The Business - lets upgrade the oldest page in our app so it will continue to function as we scale.
Results - Led to an average 42% reduction in time on page (10.43 min -> 6.12)  as users more easily discovered insights on the streamlined page.
The Problem
ROI is one of the best ways to demonstrate the value that your product brings to a company, and one of the most common ways to do that is with an analytics page.  The Terminus Tactic Details page is one of the oldest pages on our site, designed to tell that visual ROI story.  Its time had come.  Our users frequently complained about slow load times and poor defaults that led to lots of repetitive clicks.  From an engineering perspective, that page was getting more expensive as we scaled due to its tight coupling to the backing database.  The rest of the product was adding new metrics (conversions) that the old rails backend couldn’t know about, so the product team wanted to update the page in a way that could be extended in the future.  As we dove into the project, I worked to understand what users really wanted from this page, and worked to bring that in line with the realities of the engineering and product costs.
The Research
Restarting the project to understand it
Right away this project was off to a strange start.  Both the UX Lead and Product Manager working on the project left the company, so when I picked up the project it was already mid flight technically.  My first priority was to immerse myself in the research that had already been done to make sure I could clearly articulate the customer’s position.  First I took the page and looked at our analytics with Pendo, physically marking up a printout with the quantity of clicks to understand what our users were doing quantitatively.  I also listened to all the customer research calls and made an affinity diagram on the wall with the findings.  As you can see it turned into quite the art project, and had the hidden benefit of being a fantastic visual aid to conversations that happened at my desk with engineering and product.  Being able to walk over to the wall and point to a sticky note or a statistic overlaid on the product helped remind everyone who we were doing all this work for.
It’s important to understand the high stakes for this project.  Looking at the analytics for our page views via Pendo, Tactic Details far and away the most visited page on the site.  It was more important than ever to truly understand how customers were using this page, and if they had any hidden workarounds that needed to be accounted for as well.
The Lake
Restarting the project to understand it
The biggest challenge for this page was the major technical pivot that was a requirement from engineering.  Previously, all of our reporting was backed by a single Relational Database (RDS). This database segmented out the data by marketer and by tactic, and that was what was sent to the user when they viewed the page.  Any time an impression was served by our partners, we would write the change to that RDS, which would be available the next time a user came to the page. It was an extremely powerful system, but was quickly becoming untenable as we scaled: Terminus handles billions of cookies and millions of impressions, and the database was simply running out of space.  Instead they chose to move to an AWS Data Lake. This meant that when an impression was served it would be written to the Data Lake. Engineering would break down a page like Tactic Details into a series of queries that could be run against the Data Lake. The two primary benefits are no storage cap, and much greater flexibility when combining disparate types of data.  However this had huge implications on the customer experience.

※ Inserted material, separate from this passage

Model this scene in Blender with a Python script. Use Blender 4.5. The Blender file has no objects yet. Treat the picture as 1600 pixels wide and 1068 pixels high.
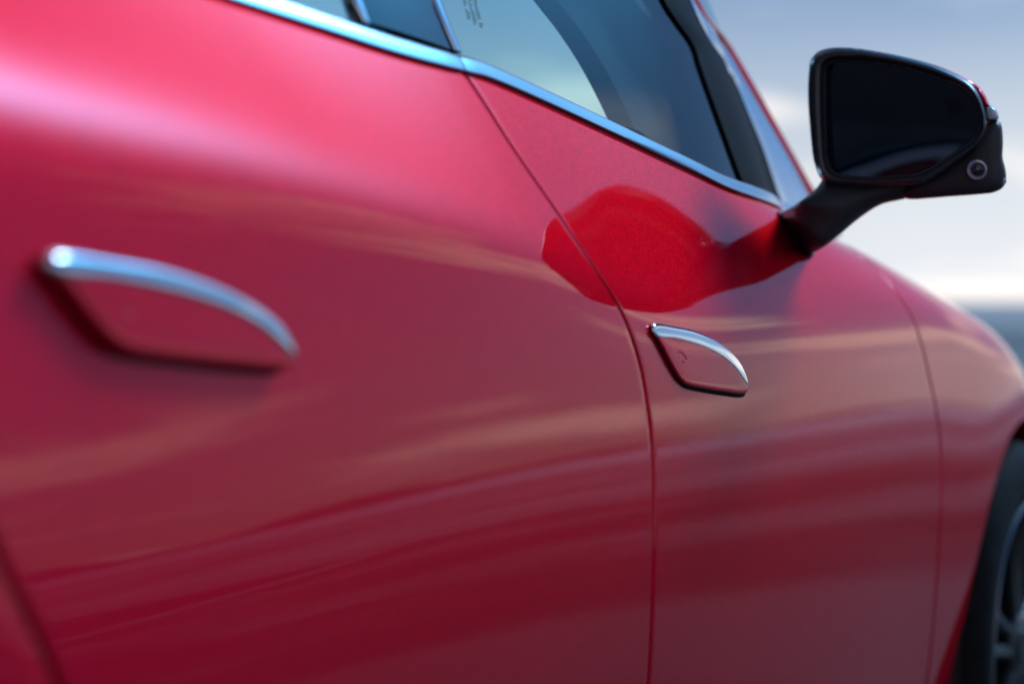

By design, the Data Lake is not a fast data source.  This means that queries can take anywhere from 20 seconds to 10 minutes.  Of course a user is not going to wait around for this, so that meant that I had to design and test new paradigms so that these constraints would be thoughtfully abstracted away from customers.
As an example, consider the initial page load.  The initial approach engineering took when testing the back end was to have the frontend start by requesting the query report from the backend.  If the report was older than six hours, the backend would start the process of getting a new report.  Meanwhile the frontend would display the most recent available report to the user.  While this allowed the user to interact with the page while the long running query was executing, we didn’t have a single customer understand that the page was showing old data when they navigated to the page.  This was made even worse by the fact that the data could be days or weeks old.  To address this, I designed a notification bar that would help convey the system status to users, communicating when the data was ready to be refreshed.  If the data was too old, I chose to instead use stencils to communicate that the data was being calculated.  I worked with Engineering to put instrumentation in place to detect when these scenarios were encountered, so that we would know how often it occurred and start to optimize the system to generate the reports just before customers needed them.
The Design
Implications from research
The initial research led to a number of actionable insights.  I created an enumerated list of required features and workflows that needed to be supported by the new page.  This served as our guide as we moved from low fidelity whiteboard mocks to high fidelity Sketch and Axure mocks.  This also helped us understand what could be removed.  One example from the original page is a visual which tried to show how accounts moved through the matching process.  We consistently heard that customers did not find value, and that the numbers didn’t always match up with the reporting, so we cut them from the design.  

We also found that customers primarily used this page for reporting, and only occasionally needed to manage tactic settings.  In the old page, the settings took up almost half the page at the top, and most times customers were simply scrolling past it to get to what they cared about.  I iterated on a couple different designs to solve this problem, and chose a slideout drawer to hold these settings.  The drawer could either be opened on demand, or left open depending on what the customer wanted.  I used axure to prototype the interaction in high fidelity while keeping the content in low fidelity.  You can test the options yourself here.  After more testing with customers, the drawer emerged as the best solution to the constraints.

As usual with a project this size, we made hundreds of design decisions and countless iterations with internal and external stakeholders throughout.  In fact when we launched, we counted over 35 pieces of individual feedback that was addressed by the design improvements.  The graph is highly interactive, the date range filters the whole page, the table contains more data points that customers were looking for as well as a graph per account and more.
The Reflection
While the release made a big splash in the market and was positively received overall, it also had its fair share of negative feedback after.  Truly that feedback is some of the best, but it is important to be intentional with what feedback is implemented.  For example, I got internal feedback that the drawer was hard to find, but after digging into the report we found it was only two customers out of our entire base reporting it.  To confirm that, we went into our analytics and saw that over 90% of our customers had actually clicked the button to open and close the drawer.  That said, we also used this opportunity to explore how we messaged new features in app to customers, and made plans to better cover more hidden features in guides and training in the future.  

We started with the goal of reducing complexity for our customers, and from a design perspective we definitely succeeded.  However, much of the work post launch has stemmed from confusion around how and when data will be updated due to the data lake.  In future projects, I would strive to get a better sense of what these changes would look like with real data and test those scenarios with my designs more rigorously.